Records follow. Pull out every line that contains "script".

## Excerpted data

┌──

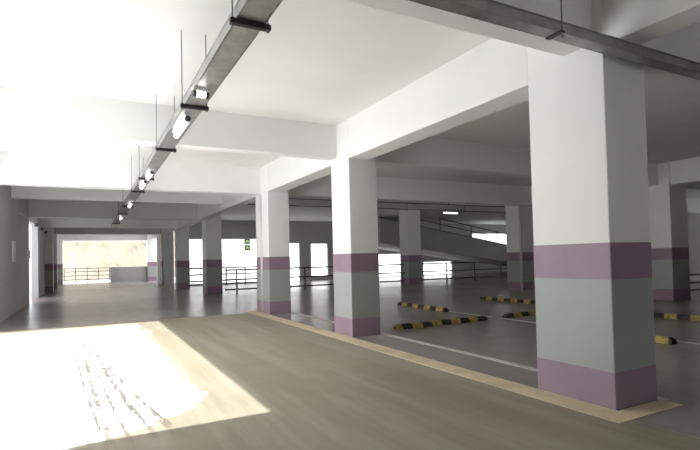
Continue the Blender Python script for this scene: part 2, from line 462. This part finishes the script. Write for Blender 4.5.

└──
┌──

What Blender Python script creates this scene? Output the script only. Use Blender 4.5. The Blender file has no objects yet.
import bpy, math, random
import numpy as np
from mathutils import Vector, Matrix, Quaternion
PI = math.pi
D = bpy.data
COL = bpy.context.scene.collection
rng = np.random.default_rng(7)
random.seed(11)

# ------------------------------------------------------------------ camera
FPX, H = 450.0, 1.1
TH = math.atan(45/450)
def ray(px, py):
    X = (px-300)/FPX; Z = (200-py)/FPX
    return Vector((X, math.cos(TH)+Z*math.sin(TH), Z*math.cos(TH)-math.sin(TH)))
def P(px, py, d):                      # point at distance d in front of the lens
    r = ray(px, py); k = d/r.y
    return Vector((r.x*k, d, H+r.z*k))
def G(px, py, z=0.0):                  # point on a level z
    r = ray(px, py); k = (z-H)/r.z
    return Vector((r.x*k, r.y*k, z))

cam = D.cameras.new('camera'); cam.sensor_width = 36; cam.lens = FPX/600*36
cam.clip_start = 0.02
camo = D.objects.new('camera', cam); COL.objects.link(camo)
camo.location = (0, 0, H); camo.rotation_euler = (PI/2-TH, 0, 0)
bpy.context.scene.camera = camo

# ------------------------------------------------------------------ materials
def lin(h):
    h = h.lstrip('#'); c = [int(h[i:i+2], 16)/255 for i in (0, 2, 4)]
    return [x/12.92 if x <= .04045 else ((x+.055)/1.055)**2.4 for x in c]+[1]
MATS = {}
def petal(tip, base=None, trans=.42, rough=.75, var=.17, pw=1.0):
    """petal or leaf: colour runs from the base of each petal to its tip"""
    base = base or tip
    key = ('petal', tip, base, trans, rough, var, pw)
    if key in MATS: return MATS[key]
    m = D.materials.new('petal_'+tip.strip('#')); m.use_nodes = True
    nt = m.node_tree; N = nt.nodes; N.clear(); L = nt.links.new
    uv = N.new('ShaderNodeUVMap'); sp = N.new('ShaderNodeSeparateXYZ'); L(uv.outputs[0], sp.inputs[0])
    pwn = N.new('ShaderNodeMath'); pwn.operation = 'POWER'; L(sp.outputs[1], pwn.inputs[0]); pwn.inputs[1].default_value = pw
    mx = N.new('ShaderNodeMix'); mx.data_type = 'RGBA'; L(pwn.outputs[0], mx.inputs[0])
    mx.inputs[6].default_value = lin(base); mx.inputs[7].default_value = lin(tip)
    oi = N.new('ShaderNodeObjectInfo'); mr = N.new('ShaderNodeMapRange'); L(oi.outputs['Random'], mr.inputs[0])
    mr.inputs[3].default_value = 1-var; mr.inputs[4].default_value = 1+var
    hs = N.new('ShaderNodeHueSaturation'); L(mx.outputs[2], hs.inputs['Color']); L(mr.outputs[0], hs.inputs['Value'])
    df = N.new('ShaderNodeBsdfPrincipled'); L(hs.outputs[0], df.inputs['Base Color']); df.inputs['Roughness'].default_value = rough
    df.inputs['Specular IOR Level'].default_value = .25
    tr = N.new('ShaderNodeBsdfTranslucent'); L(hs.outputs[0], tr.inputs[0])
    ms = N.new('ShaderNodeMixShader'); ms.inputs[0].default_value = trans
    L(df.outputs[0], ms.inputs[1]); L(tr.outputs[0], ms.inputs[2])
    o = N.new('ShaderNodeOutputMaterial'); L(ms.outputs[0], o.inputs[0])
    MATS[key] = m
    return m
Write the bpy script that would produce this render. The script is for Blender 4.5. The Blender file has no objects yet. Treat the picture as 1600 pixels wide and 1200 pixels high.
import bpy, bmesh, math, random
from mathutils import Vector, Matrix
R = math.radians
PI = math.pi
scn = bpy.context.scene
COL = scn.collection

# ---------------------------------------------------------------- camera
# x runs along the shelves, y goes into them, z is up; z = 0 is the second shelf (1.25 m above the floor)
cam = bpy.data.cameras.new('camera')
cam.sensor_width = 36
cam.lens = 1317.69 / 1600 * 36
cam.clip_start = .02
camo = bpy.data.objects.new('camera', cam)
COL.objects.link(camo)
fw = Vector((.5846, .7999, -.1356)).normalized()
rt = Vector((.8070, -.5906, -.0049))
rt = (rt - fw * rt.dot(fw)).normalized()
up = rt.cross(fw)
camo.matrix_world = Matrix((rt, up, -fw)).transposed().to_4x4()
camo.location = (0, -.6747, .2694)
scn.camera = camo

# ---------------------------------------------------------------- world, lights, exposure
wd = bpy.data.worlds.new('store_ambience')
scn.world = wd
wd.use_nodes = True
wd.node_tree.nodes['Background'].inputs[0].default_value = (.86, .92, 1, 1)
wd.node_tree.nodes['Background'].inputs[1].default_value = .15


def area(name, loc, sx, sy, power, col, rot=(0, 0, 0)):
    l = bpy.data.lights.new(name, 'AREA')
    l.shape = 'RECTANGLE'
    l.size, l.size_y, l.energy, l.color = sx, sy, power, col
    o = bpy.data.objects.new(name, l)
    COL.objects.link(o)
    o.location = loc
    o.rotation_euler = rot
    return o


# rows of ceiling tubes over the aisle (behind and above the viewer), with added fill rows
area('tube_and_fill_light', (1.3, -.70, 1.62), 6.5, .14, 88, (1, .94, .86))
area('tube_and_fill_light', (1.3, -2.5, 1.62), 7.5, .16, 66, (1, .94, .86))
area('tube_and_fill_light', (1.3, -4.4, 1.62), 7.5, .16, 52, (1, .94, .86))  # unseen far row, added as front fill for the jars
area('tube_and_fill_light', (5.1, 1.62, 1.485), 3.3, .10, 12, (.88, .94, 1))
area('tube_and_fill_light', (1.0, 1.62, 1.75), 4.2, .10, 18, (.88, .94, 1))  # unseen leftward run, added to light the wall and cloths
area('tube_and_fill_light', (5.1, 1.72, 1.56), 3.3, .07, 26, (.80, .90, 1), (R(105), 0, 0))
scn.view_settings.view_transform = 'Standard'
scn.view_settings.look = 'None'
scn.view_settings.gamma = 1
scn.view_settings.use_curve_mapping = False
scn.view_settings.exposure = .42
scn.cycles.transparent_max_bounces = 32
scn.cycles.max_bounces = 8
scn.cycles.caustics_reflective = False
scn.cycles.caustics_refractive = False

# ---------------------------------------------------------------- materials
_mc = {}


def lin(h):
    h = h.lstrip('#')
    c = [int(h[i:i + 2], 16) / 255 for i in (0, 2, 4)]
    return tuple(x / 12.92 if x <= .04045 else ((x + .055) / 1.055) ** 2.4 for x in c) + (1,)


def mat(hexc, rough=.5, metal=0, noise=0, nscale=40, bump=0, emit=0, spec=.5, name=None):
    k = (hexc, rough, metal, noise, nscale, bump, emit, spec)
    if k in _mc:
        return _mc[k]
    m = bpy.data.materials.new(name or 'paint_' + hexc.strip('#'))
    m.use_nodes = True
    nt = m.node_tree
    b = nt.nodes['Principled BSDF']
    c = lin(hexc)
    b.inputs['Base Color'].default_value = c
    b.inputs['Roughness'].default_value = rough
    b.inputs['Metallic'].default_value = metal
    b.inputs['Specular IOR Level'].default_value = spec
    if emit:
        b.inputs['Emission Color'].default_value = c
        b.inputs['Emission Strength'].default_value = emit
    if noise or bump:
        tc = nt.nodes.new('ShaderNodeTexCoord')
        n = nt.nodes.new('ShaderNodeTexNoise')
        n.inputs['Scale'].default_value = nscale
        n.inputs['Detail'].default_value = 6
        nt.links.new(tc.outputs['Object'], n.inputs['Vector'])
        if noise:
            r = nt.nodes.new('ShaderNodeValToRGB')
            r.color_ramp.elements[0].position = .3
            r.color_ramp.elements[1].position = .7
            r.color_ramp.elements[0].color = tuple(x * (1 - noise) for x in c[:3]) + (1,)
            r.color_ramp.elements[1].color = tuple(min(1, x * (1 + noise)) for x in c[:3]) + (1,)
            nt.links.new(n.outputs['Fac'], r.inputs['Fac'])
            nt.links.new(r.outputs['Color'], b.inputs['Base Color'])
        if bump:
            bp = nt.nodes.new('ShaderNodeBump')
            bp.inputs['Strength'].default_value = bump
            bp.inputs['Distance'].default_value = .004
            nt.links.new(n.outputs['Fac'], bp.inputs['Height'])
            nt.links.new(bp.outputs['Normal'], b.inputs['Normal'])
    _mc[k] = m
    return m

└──

## Written reply
Continue the Blender Python script for this scene: part 2, from line 462. This part finishes the script. Write for Blender 4.5.
What Blender Python script creates this scene? Output the script only. Use Blender 4.5. The Blender file has no objects yet.
Write the bpy script that would produce this render. The script is for Blender 4.5. The Blender file has no objects yet. Treat the picture as 1600 pixels wide and 1200 pixels high.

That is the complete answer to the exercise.